■ **Prompt**:
Every line of the material below should be repeated exactly.

■ **Material provided**:

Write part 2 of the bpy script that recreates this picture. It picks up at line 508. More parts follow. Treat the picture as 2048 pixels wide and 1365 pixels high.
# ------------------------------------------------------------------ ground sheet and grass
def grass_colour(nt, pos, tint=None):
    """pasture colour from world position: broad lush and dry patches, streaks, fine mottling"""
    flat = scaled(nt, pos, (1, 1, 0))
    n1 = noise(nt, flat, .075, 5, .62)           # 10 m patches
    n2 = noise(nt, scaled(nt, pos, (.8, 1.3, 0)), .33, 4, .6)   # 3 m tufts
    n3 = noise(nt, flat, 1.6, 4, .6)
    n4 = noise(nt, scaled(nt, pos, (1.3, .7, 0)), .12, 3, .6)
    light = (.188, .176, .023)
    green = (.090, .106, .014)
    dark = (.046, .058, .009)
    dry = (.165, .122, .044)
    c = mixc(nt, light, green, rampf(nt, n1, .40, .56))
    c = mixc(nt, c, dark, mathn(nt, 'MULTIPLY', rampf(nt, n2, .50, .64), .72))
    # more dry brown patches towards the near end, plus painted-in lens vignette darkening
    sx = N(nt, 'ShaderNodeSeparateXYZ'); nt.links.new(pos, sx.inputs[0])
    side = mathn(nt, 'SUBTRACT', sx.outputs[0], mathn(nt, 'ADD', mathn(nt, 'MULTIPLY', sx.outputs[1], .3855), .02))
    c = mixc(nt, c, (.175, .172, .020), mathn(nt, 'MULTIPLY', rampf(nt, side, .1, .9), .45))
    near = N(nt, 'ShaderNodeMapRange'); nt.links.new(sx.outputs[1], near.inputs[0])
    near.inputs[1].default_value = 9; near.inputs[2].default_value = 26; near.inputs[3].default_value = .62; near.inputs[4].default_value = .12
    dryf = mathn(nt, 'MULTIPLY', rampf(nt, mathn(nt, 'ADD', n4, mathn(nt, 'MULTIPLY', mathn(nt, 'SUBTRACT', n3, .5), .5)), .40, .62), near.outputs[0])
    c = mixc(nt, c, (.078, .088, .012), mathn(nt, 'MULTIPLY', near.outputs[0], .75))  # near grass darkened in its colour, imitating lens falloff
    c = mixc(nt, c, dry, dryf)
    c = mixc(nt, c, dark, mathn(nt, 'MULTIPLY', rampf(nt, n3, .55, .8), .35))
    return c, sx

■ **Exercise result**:
Write part 2 of the bpy script that recreates this picture. It picks up at line 508. More parts follow. Treat the picture as 2048 pixels wide and 1365 pixels high.
# ------------------------------------------------------------------ ground sheet and grass
def grass_colour(nt, pos, tint=None):
    """pasture colour from world position: broad lush and dry patches, streaks, fine mottling"""
    flat = scaled(nt, pos, (1, 1, 0))
    n1 = noise(nt, flat, .075, 5, .62)           # 10 m patches
    n2 = noise(nt, scaled(nt, pos, (.8, 1.3, 0)), .33, 4, .6)   # 3 m tufts
    n3 = noise(nt, flat, 1.6, 4, .6)
    n4 = noise(nt, scaled(nt, pos, (1.3, .7, 0)), .12, 3, .6)
    light = (.188, .176, .023)
    green = (.090, .106, .014)
    dark = (.046, .058, .009)
    dry = (.165, .122, .044)
    c = mixc(nt, light, green, rampf(nt, n1, .40, .56))
    c = mixc(nt, c, dark, mathn(nt, 'MULTIPLY', rampf(nt, n2, .50, .64), .72))
    # more dry brown patches towards the near end, plus painted-in lens vignette darkening
    sx = N(nt, 'ShaderNodeSeparateXYZ'); nt.links.new(pos, sx.inputs[0])
    side = mathn(nt, 'SUBTRACT', sx.outputs[0], mathn(nt, 'ADD', mathn(nt, 'MULTIPLY', sx.outputs[1], .3855), .02))
    c = mixc(nt, c, (.175, .172, .020), mathn(nt, 'MULTIPLY', rampf(nt, side, .1, .9), .45))
    near = N(nt, 'ShaderNodeMapRange'); nt.links.new(sx.outputs[1], near.inputs[0])
    near.inputs[1].default_value = 9; near.inputs[2].default_value = 26; near.inputs[3].default_value = .62; near.inputs[4].default_value = .12
    dryf = mathn(nt, 'MULTIPLY', rampf(nt, mathn(nt, 'ADD', n4, mathn(nt, 'MULTIPLY', mathn(nt, 'SUBTRACT', n3, .5), .5)), .40, .62), near.outputs[0])
    c = mixc(nt, c, (.078, .088, .012), mathn(nt, 'MULTIPLY', near.outputs[0], .75))  # near grass darkened in its colour, imitating lens falloff
    c = mixc(nt, c, dry, dryf)
    c = mixc(nt, c, dark, mathn(nt, 'MULTIPLY', rampf(nt, n3, .55, .8), .35))
    return c, sx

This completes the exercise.